Scene modeling code data
Begin

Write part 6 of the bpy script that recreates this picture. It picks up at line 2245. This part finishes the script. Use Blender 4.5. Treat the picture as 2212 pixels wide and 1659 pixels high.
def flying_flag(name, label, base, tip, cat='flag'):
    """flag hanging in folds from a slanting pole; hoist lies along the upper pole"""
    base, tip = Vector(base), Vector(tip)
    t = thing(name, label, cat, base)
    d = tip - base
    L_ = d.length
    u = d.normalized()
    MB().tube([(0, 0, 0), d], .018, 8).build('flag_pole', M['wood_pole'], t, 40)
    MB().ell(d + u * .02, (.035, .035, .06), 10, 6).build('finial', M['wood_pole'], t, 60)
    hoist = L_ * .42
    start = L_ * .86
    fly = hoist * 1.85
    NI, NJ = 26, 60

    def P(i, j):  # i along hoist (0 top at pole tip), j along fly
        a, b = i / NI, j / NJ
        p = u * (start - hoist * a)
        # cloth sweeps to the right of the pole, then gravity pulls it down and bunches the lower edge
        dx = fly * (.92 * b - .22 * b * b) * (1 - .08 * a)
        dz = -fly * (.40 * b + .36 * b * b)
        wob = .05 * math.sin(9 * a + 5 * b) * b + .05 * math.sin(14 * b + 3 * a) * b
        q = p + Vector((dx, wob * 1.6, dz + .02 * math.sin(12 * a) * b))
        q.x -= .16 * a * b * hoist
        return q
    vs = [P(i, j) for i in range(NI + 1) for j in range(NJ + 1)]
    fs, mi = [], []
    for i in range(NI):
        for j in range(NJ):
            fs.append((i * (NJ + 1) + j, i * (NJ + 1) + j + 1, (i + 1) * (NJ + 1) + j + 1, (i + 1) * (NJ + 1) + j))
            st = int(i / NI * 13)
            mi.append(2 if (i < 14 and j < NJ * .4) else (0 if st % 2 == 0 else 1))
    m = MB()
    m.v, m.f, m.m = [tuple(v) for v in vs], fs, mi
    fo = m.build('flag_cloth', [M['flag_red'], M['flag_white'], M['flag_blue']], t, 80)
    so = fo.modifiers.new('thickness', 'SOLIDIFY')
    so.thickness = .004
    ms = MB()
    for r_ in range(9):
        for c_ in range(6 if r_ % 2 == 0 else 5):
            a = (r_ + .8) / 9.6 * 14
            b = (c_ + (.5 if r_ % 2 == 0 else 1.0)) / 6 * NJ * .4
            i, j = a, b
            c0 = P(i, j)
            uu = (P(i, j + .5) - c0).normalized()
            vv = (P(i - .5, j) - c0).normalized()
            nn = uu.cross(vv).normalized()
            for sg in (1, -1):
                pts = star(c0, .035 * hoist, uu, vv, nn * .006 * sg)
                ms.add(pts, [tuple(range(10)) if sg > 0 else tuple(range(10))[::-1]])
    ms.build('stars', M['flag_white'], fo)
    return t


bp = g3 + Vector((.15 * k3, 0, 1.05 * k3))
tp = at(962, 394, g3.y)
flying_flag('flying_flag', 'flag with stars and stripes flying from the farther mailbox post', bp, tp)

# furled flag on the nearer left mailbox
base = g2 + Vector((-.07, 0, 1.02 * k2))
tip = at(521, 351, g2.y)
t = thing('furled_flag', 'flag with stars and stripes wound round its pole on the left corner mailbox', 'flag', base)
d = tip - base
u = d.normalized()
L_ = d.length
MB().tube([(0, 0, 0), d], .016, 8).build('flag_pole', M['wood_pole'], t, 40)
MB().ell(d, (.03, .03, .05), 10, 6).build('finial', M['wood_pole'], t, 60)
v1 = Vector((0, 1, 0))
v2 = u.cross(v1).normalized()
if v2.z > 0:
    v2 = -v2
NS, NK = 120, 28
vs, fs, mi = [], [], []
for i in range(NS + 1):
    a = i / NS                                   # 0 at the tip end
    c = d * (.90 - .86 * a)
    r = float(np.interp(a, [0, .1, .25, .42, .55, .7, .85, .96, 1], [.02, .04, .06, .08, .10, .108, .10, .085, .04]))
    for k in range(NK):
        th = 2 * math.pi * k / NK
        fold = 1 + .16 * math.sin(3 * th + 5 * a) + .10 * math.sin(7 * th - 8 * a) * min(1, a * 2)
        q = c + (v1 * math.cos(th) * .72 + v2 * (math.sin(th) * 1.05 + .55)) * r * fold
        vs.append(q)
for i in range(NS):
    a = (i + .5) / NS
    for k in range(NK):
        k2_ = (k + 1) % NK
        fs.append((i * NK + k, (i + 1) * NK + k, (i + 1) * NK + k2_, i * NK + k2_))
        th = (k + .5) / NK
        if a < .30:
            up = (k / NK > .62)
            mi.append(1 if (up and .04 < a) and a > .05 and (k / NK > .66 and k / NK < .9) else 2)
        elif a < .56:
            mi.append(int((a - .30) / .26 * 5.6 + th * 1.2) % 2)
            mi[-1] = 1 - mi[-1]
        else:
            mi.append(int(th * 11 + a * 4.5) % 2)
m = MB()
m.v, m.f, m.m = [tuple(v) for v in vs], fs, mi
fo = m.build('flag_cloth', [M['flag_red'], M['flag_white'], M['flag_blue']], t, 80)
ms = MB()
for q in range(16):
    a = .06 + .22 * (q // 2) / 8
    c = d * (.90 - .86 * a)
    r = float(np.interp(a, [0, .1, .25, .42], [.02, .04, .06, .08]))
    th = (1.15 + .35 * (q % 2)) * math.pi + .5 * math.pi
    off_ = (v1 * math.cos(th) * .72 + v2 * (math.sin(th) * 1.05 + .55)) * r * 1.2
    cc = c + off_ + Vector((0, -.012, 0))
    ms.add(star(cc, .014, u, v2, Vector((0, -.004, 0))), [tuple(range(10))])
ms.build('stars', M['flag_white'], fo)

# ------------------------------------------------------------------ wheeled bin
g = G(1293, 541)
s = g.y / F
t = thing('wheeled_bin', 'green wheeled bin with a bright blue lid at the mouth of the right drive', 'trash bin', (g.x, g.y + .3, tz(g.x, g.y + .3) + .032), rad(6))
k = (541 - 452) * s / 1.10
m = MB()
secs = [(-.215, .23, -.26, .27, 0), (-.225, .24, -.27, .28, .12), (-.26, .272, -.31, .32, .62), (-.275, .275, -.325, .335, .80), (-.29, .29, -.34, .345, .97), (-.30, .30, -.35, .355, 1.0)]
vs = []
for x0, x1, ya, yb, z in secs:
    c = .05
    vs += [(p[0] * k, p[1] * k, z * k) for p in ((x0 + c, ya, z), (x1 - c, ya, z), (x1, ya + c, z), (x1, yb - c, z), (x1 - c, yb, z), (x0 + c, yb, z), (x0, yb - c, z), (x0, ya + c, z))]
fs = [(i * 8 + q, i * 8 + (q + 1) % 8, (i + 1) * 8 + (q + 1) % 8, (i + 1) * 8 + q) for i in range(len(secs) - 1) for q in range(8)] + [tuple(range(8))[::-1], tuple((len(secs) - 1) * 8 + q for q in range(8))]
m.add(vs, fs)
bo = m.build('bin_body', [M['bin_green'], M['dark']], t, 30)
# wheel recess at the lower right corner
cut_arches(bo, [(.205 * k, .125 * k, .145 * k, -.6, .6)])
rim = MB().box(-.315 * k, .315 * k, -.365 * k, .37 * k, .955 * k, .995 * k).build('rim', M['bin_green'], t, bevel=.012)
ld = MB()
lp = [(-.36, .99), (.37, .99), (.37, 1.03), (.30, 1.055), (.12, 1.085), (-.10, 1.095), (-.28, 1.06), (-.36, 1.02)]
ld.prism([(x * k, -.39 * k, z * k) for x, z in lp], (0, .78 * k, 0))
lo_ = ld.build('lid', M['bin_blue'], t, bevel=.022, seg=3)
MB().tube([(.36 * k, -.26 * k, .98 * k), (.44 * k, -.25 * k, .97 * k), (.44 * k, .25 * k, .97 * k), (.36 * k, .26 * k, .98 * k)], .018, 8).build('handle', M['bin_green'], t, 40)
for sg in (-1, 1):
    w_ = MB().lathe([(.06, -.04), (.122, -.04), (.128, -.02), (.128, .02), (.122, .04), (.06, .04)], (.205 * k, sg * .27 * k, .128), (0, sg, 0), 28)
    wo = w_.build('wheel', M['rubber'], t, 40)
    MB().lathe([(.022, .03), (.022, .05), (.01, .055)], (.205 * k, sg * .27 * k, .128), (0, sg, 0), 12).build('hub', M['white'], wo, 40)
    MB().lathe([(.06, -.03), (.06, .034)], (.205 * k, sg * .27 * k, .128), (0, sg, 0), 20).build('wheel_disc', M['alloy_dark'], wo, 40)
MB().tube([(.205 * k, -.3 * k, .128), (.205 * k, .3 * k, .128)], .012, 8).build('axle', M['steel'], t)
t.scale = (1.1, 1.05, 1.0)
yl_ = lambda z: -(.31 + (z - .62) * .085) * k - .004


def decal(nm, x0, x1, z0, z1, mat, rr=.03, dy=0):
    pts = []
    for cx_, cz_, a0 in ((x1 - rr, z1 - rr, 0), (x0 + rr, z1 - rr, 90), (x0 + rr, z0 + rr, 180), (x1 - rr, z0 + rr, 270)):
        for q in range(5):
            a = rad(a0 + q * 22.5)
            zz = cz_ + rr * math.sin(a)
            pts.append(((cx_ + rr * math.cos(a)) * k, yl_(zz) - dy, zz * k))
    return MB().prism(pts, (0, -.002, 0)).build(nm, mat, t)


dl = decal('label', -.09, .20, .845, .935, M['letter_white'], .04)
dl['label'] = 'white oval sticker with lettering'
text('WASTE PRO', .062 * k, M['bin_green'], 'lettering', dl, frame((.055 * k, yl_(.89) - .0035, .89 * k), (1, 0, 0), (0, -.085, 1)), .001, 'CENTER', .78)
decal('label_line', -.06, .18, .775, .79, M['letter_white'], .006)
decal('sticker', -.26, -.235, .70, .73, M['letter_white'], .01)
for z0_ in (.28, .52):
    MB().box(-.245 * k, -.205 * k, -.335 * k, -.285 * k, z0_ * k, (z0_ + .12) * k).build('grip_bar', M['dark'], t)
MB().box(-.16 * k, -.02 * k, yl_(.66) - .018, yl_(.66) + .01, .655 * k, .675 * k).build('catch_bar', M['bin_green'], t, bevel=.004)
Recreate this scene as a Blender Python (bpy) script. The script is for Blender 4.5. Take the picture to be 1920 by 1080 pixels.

End

→ **TASK DETAILS**: Give back the listing exactly, please, from its first line to the line containing "NI, NJ = 26, 60", inclusive, and nothing past that line.

→ **RESULT OF THE EXERCISE**:
Write part 6 of the bpy script that recreates this picture. It picks up at line 2245. This part finishes the script. Use Blender 4.5. Treat the picture as 2212 pixels wide and 1659 pixels high.
def flying_flag(name, label, base, tip, cat='flag'):
    """flag hanging in folds from a slanting pole; hoist lies along the upper pole"""
    base, tip = Vector(base), Vector(tip)
    t = thing(name, label, cat, base)
    d = tip - base
    L_ = d.length
    u = d.normalized()
    MB().tube([(0, 0, 0), d], .018, 8).build('flag_pole', M['wood_pole'], t, 40)
    MB().ell(d + u * .02, (.035, .035, .06), 10, 6).build('finial', M['wood_pole'], t, 60)
    hoist = L_ * .42
    start = L_ * .86
    fly = hoist * 1.85
    NI, NJ = 26, 60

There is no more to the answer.